**What to work on**
Once the pictures are set aside, transcribe the remaining data exactly.

**Supplied material**
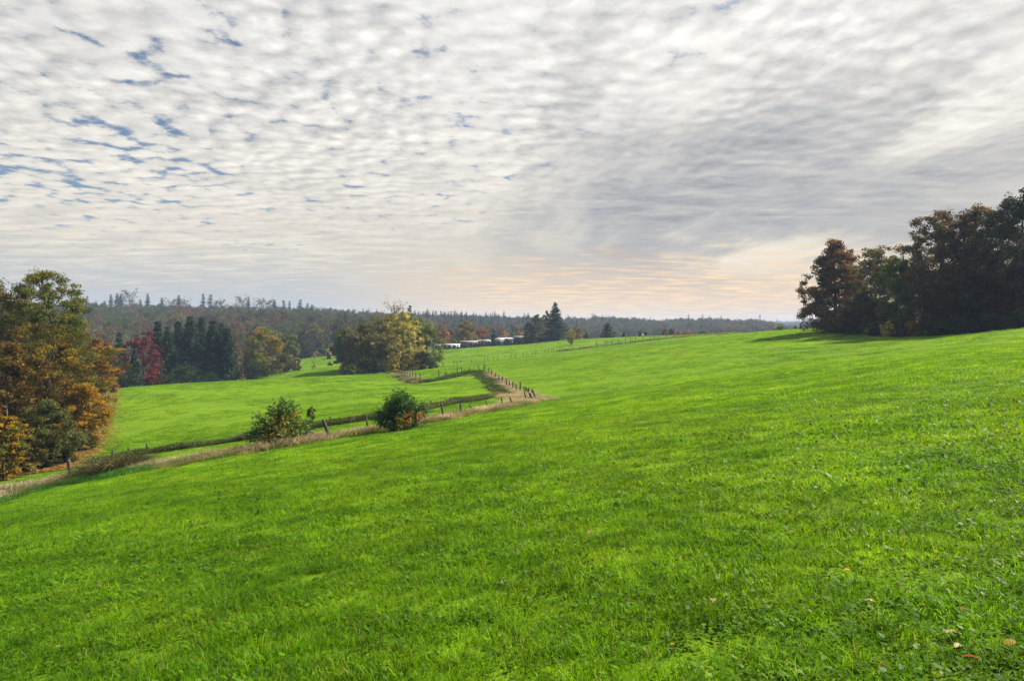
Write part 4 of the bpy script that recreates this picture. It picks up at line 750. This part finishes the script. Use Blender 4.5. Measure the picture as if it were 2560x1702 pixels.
# ------------------------------------------------------------------ caravan site
def chalet(name, label, u0, u1, vtop, Y, wall, roof, cat='chalet', flat=True, wins=3, h=2.5, dep=4.0, yaw=0.0, porch=False):
    uc = (u0+u1)/2; x, y, z = at(uc, Y); w = (u1-u0)/F*Y; zt = EYE-(vtop-HZ)/F*Y; h = max(2.3, min(3.4, zt-z)); z = zt-h
    e = empty(name, (x, y, z), yaw); tag(e, label, cat, 'chalets and caravans of the site')
    s_ = Soup(); s_.box(-w/2, w/2, 0, dep, -1.2, h-.22); s_.build('wall', M[wall], e)
    s_ = Soup()
    if flat: s_.add([(-w/2-.25, -.4, h-.32), (w/2+.25, -.4, h-.32), (w/2+.25, dep+.3, h), (-w/2-.25, dep+.3, h), (-w/2-.25, -.4, h-.18), (w/2+.25, -.4, h-.18), (w/2+.25, dep+.3, h+.14), (-w/2-.25, dep+.3, h+.14)], [(0, 3, 2, 1), (4, 5, 6, 7), (0, 1, 5, 4), (1, 2, 6, 5), (2, 3, 7, 6), (3, 0, 4, 7)])
    else: s_.add([(-w/2-.2, -.3, h-.3), (w/2+.2, -.3, h-.3), (w/2+.2, dep+.3, h-.3), (-w/2-.2, dep+.3, h-.3), (-w/2-.2, dep/2, h+.55), (w/2+.2, dep/2, h+.55)], [(0, 1, 5, 4), (2, 3, 4, 5), (0, 3, 2, 1)], [(0, 4, 3), (1, 2, 5)])
    s_.build('roof', M[roof], e)
    for k in range(wins):
        cx = -w/2+w*(k+.6)/(wins+.6); ww = w/(wins+.6)*.62; f_ = Soup(); zb = h*.36
        for bx in ((cx-ww/2-.07, cx-ww/2, zb-.07, h*.78+.07), (cx+ww/2, cx+ww/2+.07, zb-.07, h*.78+.07)): f_.box(bx[0], bx[1], -.05, .02, bx[2], bx[3])
        f_.box(cx-ww/2, cx+ww/2, -.05, .02, zb-.07, zb); f_.box(cx-ww/2, cx+ww/2, -.05, .02, h*.78, h*.78+.07); fo = f_.build('window', M['white_panel'], e)
        p = Soup(); p.box(cx-ww/2, cx+ww/2, -.02, -.005, zb, h*.78); p.build('pane', M['glass'], fo)
    d_ = Soup(); cx = w/2-w*.09; d_.box(cx-.4, cx+.4, -.04, -.004, 0, h*.76); dd = d_.build('door', M['white_panel' if wall != 'white_panel' else 'grey_panel'], e)
    hd = Soup(); hd.box(cx-.34, cx-.28, -.1, -.05, 1.0, 1.12); hd.build('handle', M['steel'], dd)
    if porch:
        pr_ = Soup()
        for k in range(4): px_ = -w/2+.1+k*(w-.2)/3; pr_.box(px_-.05, px_+.05, -.38, -.28, -1.2, h-.34)
        pr_.build('porch_posts', M['white_panel'], e)
    return e
chalet('chalet', 'pale chalet with light sheet roof and white posts, lowest on the site', 1104, 1148, 860.5, 303, 'grey_panel', 'roof_pale', wins=3, porch=True)
chalet('chalet', 'red brown chalet with grey flat roof behind the clipped hedges', 1149, 1193, 853, 310, 'brown_wall', 'roof_grey', wins=2)
chalet('chalet', 'white gabled hut right of the white caravan', 1238, 1260, 848.5, 312, 'white_panel', 'roof_pale', flat=False, wins=1, cat='hut')
chalet('chalet', 'dark chalet with white edged flat roof above the gabled hut', 1243, 1283, 845, 322, 'dark_wall', 'roof_pale', wins=2)
chalet('chalet', 'dark brown chalet beside the willow', 1284, 1318, 841, 324, 'brown_wall', 'roof_grey', wins=2)
chalet('shed', 'long white shed on the skyline beyond the pasture', 1595, 1618, 836.5, 336, 'white_panel', 'roof_grey', cat='shed', wins=2)
def caravan(label, u, vtop, Y, L=5.2, yaw=0.0):
    x, y, z = at(u, Y); zt = EYE-(vtop-HZ)/F*Y; z = zt-2.5; e = empty('caravan', (x, y, z), yaw); tag(e, label, 'caravan', 'chalets and caravans of the site')
    pr_ = np.array([(-.5, .45), (-.5, 1.5), (-.44, 2.2), (-.34, 2.5), (.36, 2.5), (.45, 2.25), (.5, 1.5), (.48, .6), (.42, .45)]); n = len(pr_)
    V = np.array([(a*L, yy, b_) for yy in (0, 2.2) for a, b_ in pr_]); s_ = Soup(); q = [(k, (k+1) % n, n+(k+1) % n, n+k) for k in range(n)]
    s_.add(V, q); o_ = mk('body', np.concatenate(s_.V), s_.faces()+[np.array([list(range(n))[::-1]]), np.array([list(range(n, 2*n))])], M['white_panel'], parent=e)
    for k, (a, b_) in enumerate([(-.38, -.12), (-.02, .14), (.24, .40)]):
        w_ = Soup(); w_.box(a*L, b_*L, -.035, -.004, 1.25, 1.95); w_.build('window', M['glass'], e)
    st = Soup(); st.box(-.49*L, .47*L, -.02, -.003, .95, 1.1); st.build('stripe', M['roof_grey'], e)
    for a in (-.05, .09):
        wv = Soup(); wv.tube([(a*L, -.02, .32), (a*L, .2, .32)], [.32, .32], 12); wh = wv.build('wheel', M['rubber'], e)
    hb = Soup(); hb.box(.42*L, .66*L, 1.0, 1.2, .42, .52); hb.build('tow_bar', M['steel'], e); return e
caravan('white caravan with rounded front among the dark hedges', 1214, 849, 314); caravan('white caravan half hidden behind the central clump', 1097, 860.5, 306, 4.6); caravan('small white caravan roof behind the brown hedge', 1200, 849.5, 324, 4.4)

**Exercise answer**
Write part 4 of the bpy script that recreates this picture. It picks up at line 750. This part finishes the script. Use Blender 4.5. Measure the picture as if it were 2560x1702 pixels.
# ------------------------------------------------------------------ caravan site
def chalet(name, label, u0, u1, vtop, Y, wall, roof, cat='chalet', flat=True, wins=3, h=2.5, dep=4.0, yaw=0.0, porch=False):
    uc = (u0+u1)/2; x, y, z = at(uc, Y); w = (u1-u0)/F*Y; zt = EYE-(vtop-HZ)/F*Y; h = max(2.3, min(3.4, zt-z)); z = zt-h
    e = empty(name, (x, y, z), yaw); tag(e, label, cat, 'chalets and caravans of the site')
    s_ = Soup(); s_.box(-w/2, w/2, 0, dep, -1.2, h-.22); s_.build('wall', M[wall], e)
    s_ = Soup()
    if flat: s_.add([(-w/2-.25, -.4, h-.32), (w/2+.25, -.4, h-.32), (w/2+.25, dep+.3, h), (-w/2-.25, dep+.3, h), (-w/2-.25, -.4, h-.18), (w/2+.25, -.4, h-.18), (w/2+.25, dep+.3, h+.14), (-w/2-.25, dep+.3, h+.14)], [(0, 3, 2, 1), (4, 5, 6, 7), (0, 1, 5, 4), (1, 2, 6, 5), (2, 3, 7, 6), (3, 0, 4, 7)])
    else: s_.add([(-w/2-.2, -.3, h-.3), (w/2+.2, -.3, h-.3), (w/2+.2, dep+.3, h-.3), (-w/2-.2, dep+.3, h-.3), (-w/2-.2, dep/2, h+.55), (w/2+.2, dep/2, h+.55)], [(0, 1, 5, 4), (2, 3, 4, 5), (0, 3, 2, 1)], [(0, 4, 3), (1, 2, 5)])
    s_.build('roof', M[roof], e)
    for k in range(wins):
        cx = -w/2+w*(k+.6)/(wins+.6); ww = w/(wins+.6)*.62; f_ = Soup(); zb = h*.36
        for bx in ((cx-ww/2-.07, cx-ww/2, zb-.07, h*.78+.07), (cx+ww/2, cx+ww/2+.07, zb-.07, h*.78+.07)): f_.box(bx[0], bx[1], -.05, .02, bx[2], bx[3])
        f_.box(cx-ww/2, cx+ww/2, -.05, .02, zb-.07, zb); f_.box(cx-ww/2, cx+ww/2, -.05, .02, h*.78, h*.78+.07); fo = f_.build('window', M['white_panel'], e)
        p = Soup(); p.box(cx-ww/2, cx+ww/2, -.02, -.005, zb, h*.78); p.build('pane', M['glass'], fo)
    d_ = Soup(); cx = w/2-w*.09; d_.box(cx-.4, cx+.4, -.04, -.004, 0, h*.76); dd = d_.build('door', M['white_panel' if wall != 'white_panel' else 'grey_panel'], e)
    hd = Soup(); hd.box(cx-.34, cx-.28, -.1, -.05, 1.0, 1.12); hd.build('handle', M['steel'], dd)
    if porch:
        pr_ = Soup()
        for k in range(4): px_ = -w/2+.1+k*(w-.2)/3; pr_.box(px_-.05, px_+.05, -.38, -.28, -1.2, h-.34)
        pr_.build('porch_posts', M['white_panel'], e)
    return e
chalet('chalet', 'pale chalet with light sheet roof and white posts, lowest on the site', 1104, 1148, 860.5, 303, 'grey_panel', 'roof_pale', wins=3, porch=True)
chalet('chalet', 'red brown chalet with grey flat roof behind the clipped hedges', 1149, 1193, 853, 310, 'brown_wall', 'roof_grey', wins=2)
chalet('chalet', 'white gabled hut right of the white caravan', 1238, 1260, 848.5, 312, 'white_panel', 'roof_pale', flat=False, wins=1, cat='hut')
chalet('chalet', 'dark chalet with white edged flat roof above the gabled hut', 1243, 1283, 845, 322, 'dark_wall', 'roof_pale', wins=2)
chalet('chalet', 'dark brown chalet beside the willow', 1284, 1318, 841, 324, 'brown_wall', 'roof_grey', wins=2)
chalet('shed', 'long white shed on the skyline beyond the pasture', 1595, 1618, 836.5, 336, 'white_panel', 'roof_grey', cat='shed', wins=2)
def caravan(label, u, vtop, Y, L=5.2, yaw=0.0):
    x, y, z = at(u, Y); zt = EYE-(vtop-HZ)/F*Y; z = zt-2.5; e = empty('caravan', (x, y, z), yaw); tag(e, label, 'caravan', 'chalets and caravans of the site')
    pr_ = np.array([(-.5, .45), (-.5, 1.5), (-.44, 2.2), (-.34, 2.5), (.36, 2.5), (.45, 2.25), (.5, 1.5), (.48, .6), (.42, .45)]); n = len(pr_)
    V = np.array([(a*L, yy, b_) for yy in (0, 2.2) for a, b_ in pr_]); s_ = Soup(); q = [(k, (k+1) % n, n+(k+1) % n, n+k) for k in range(n)]
    s_.add(V, q); o_ = mk('body', np.concatenate(s_.V), s_.faces()+[np.array([list(range(n))[::-1]]), np.array([list(range(n, 2*n))])], M['white_panel'], parent=e)
    for k, (a, b_) in enumerate([(-.38, -.12), (-.02, .14), (.24, .40)]):
        w_ = Soup(); w_.box(a*L, b_*L, -.035, -.004, 1.25, 1.95); w_.build('window', M['glass'], e)
    st = Soup(); st.box(-.49*L, .47*L, -.02, -.003, .95, 1.1); st.build('stripe', M['roof_grey'], e)
    for a in (-.05, .09):
        wv = Soup(); wv.tube([(a*L, -.02, .32), (a*L, .2, .32)], [.32, .32], 12); wh = wv.build('wheel', M['rubber'], e)
    hb = Soup(); hb.box(.42*L, .66*L, 1.0, 1.2, .42, .52); hb.build('tow_bar', M['steel'], e); return e
caravan('white caravan with rounded front among the dark hedges', 1214, 849, 314); caravan('white caravan half hidden behind the central clump', 1097, 860.5, 306, 4.6); caravan('small white caravan roof behind the brown hedge', 1200, 849.5, 324, 4.4)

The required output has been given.